Indeed, the recent New America Foundation Report on the growth of graduate student debt was less a report about graduate student debt than a report about the growth of debt for students in master's and professional programs.  By their calculations roughly 40% of $1 trillion student debt is a result of MA programs of one sort or another.  Given how many fewer MA students there are than BA or Associate students, this percentage is remarkable.  In suggesting that UC increase its use of terminal MA programs, Peter Taylor--whether he is aware of this or not--is suggesting a policy through which the University would simply expand its encouragement of student debt and its reliance on a new group of enrollees as a source of cash.

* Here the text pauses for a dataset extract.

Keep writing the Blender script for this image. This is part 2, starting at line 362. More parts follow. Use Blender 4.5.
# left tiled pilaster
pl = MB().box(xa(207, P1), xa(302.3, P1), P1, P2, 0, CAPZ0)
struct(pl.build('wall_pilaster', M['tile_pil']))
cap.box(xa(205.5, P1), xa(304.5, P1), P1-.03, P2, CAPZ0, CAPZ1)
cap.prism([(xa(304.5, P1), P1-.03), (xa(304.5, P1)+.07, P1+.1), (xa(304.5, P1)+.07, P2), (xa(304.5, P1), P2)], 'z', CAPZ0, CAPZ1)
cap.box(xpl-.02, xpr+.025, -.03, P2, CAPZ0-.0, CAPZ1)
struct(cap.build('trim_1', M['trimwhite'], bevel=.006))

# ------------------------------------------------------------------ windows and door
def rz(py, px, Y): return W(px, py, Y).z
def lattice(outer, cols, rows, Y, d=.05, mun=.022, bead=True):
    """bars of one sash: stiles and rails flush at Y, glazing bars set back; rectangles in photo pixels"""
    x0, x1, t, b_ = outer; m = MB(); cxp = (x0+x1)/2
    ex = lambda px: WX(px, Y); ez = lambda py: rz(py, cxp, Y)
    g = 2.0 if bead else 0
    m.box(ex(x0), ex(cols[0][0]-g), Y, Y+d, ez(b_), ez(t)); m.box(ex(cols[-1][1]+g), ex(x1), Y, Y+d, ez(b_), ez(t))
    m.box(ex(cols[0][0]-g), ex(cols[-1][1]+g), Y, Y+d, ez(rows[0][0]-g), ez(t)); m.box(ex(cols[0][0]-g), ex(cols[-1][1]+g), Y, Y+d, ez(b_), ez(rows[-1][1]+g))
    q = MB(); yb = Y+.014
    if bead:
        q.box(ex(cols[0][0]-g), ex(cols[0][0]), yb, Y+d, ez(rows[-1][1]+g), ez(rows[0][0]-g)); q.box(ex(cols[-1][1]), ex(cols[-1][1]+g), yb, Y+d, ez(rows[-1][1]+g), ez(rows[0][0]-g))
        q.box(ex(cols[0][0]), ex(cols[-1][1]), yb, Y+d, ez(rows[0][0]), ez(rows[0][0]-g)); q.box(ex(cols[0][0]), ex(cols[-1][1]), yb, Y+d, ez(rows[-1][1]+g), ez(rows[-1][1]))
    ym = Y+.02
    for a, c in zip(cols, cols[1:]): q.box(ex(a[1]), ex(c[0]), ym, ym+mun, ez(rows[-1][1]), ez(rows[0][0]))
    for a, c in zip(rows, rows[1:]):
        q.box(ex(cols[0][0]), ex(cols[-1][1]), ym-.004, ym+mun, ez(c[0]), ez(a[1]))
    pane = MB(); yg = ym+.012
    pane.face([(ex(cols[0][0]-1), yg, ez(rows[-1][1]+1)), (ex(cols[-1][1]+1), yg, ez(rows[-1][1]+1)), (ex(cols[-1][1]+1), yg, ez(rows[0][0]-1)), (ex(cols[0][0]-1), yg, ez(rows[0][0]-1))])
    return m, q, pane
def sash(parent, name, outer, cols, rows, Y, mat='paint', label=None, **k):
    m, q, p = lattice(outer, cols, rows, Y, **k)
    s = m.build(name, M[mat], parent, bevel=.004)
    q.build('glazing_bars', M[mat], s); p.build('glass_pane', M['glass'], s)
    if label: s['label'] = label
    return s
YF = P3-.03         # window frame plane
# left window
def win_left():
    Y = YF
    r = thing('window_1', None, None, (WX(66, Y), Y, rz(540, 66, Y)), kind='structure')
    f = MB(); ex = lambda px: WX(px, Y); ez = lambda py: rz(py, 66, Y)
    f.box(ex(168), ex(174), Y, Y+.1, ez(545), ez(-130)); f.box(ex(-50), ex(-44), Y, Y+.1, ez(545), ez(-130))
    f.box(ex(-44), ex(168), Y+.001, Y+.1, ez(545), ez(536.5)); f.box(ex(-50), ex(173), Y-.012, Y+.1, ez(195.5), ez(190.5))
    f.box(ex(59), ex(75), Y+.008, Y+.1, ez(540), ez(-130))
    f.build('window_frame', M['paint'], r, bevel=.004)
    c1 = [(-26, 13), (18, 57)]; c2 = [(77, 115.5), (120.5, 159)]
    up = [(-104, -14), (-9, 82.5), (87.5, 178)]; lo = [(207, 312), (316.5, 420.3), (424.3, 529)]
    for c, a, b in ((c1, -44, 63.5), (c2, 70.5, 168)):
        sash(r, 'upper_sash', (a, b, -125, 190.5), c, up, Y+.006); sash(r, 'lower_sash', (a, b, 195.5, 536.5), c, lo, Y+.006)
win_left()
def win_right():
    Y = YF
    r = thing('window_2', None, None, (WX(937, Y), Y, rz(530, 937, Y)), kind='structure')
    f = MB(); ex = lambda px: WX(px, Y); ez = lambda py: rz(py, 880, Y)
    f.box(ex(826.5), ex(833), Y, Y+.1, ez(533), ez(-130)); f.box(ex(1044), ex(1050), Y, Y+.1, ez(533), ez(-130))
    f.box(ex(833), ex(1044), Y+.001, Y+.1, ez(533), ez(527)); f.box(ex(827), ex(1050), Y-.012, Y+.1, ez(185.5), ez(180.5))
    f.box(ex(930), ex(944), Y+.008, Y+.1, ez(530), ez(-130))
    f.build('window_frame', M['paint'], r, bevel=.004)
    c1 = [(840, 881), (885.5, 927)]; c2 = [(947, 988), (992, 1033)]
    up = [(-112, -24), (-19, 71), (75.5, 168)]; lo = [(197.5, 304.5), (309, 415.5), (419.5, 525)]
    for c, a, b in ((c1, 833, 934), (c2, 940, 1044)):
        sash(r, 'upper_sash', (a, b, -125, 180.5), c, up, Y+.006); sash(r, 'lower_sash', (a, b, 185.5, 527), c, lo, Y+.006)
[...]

This is not to say that there may not be good educational reasons for particular programs.  But those should be approached because of educational not financial reasons--and not because there is a plausible market to exploit.  As VP Taylor notes in the interview, "the core competency of the University, the reason we exist, is to teach students and to do academic research."  His actual proposals ignore his own concern.

It is commendable that Vice-President Taylor wants to step down to help underprivileged students gain access to higher education.  But as his Daily Bruin interview reminds us, the Wall Street perspective that is increasingly dominant in UC finances and throughout higher education is inextricably linked to the imposition of debt onto students.  Let's hope that UC resists the siren song of exploitation.